How Progressives Take Back the Constitution

University of Chicago Law Professor Geoffrey Stone and I have both come to Huffington Post many times in recent years to talk about the U.S. Constitution, how to respond to attacks by tea partiers and other conservatives on our Nation’s founding charter, and how the Constitution is a progressive document. This week, we have also taken to the pages of Democracy Journal to debate each other about our respective views of the best way to go about this work.

Professor Stone is joined in his side of the debate by UNC Professor Bill Marshall. On my side is University of Virginia Law Professor Jim Ryan, the author of a paper called Laying Claim to the Constitution: The Promise of New Textualism, which my organization, Constitutional Accountability Center, released recently as a discussion draft.
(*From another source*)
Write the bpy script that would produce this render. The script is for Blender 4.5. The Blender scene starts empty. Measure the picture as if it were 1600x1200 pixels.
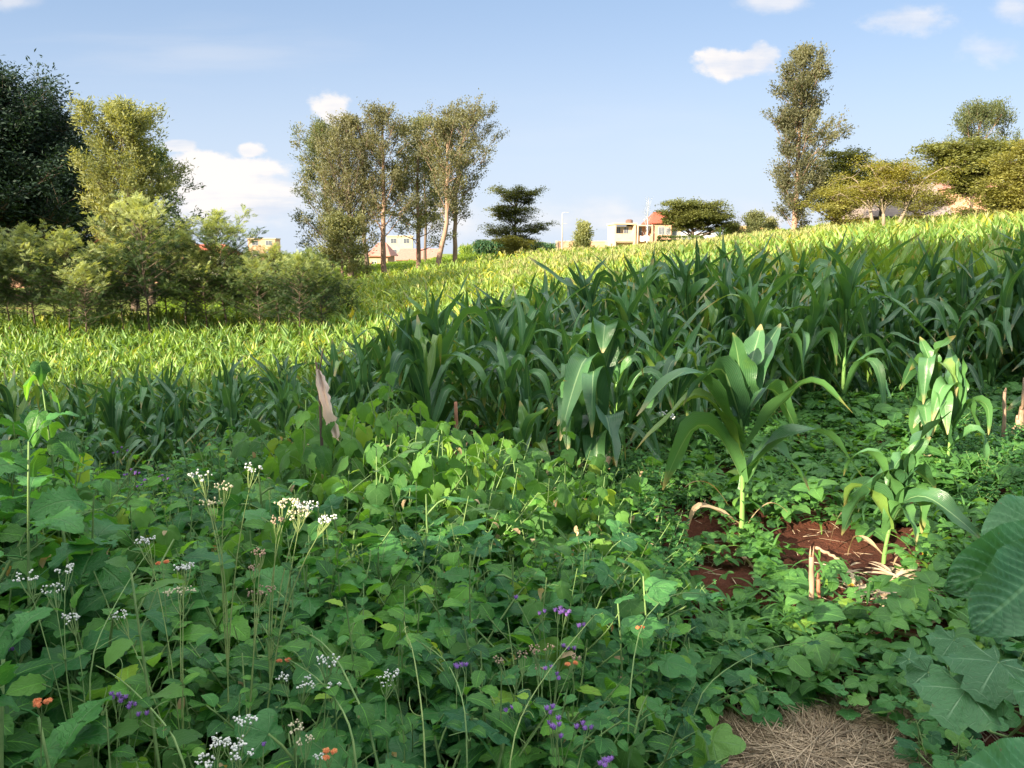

As Jim and I explain in our contribution to the debate, progressives have been maneuvered by conservatives into running from, rather than embracing, the text and history of the Constitution. For decades, conservatives, led by Justice Antonin Scalia, have been asserting that judging is “easy as pie”: you simply follow the text of the Constitution, and you reach conservative results. The progressive response has been to attack originalism, Scalia’s purported judicial method, and to explain that judging is much more complicated than Scalia makes it seem. This hasn’t worked, leading to polling showing that the public, by overwhelming margins, favors conservative judges over progressive judges in interpreting the law and the Constitution

What progressives need to do, we argue, is to spend a lot less time and energy talking about how little the Constitution answers and how hard judging is and to spend much more time and energy taking on Scalia and other conservatives about why they are wrong about the Constitution itself. Rather than arguing that the Constitution is vague and ambiguous, we should be arguing that it is clear and progressive, particularly when due consideration is given to the Amendments adopted over the past 220 years.

Professors Stone and Marshall think we are wrong. They argue that “liberals should not pretend that honest answers to vexing constitutional questions can be gleaned simply by staring hard at an ambiguous text.” While admitting that their argument in favor of a celebration of the need “for judges to bring constitutional principles to life in an ever-changing and ever more complex society” is a “harder sell to the public,” they assert that only their approach represents a “principled understanding of the Constitution.”

I won’t try to win this debate in a blog post. The intellectual arguments behind the sound bites on both sides are serious and should be considered in full. But I do want to flag the debate for Huffington Post readers because Professor Stone and I agree about at least one thing: conservatives control the debate over the Constitution and the courts right now to the considerable detriment of progressives. And I will take the liberty of including the final paragraph of Jim’s and my contribution to the debate:

In our view, to be legitimate and accepted as such by the public, constitutional interpretation must be grounded, first and foremost, in the Constitution’s enacted text. Unless and until liberals accept that basic proposition, we will lose arguments with conservatives over the Constitution and the courts. The public will continue to favor conservative judges when seeking fidelity to the Constitution, and we will continue to miss critical opportunities to explain to America in plain and compelling terms why the Constitution is in its most vital respects a progressive document. It’s time for progressives to take back the Constitution.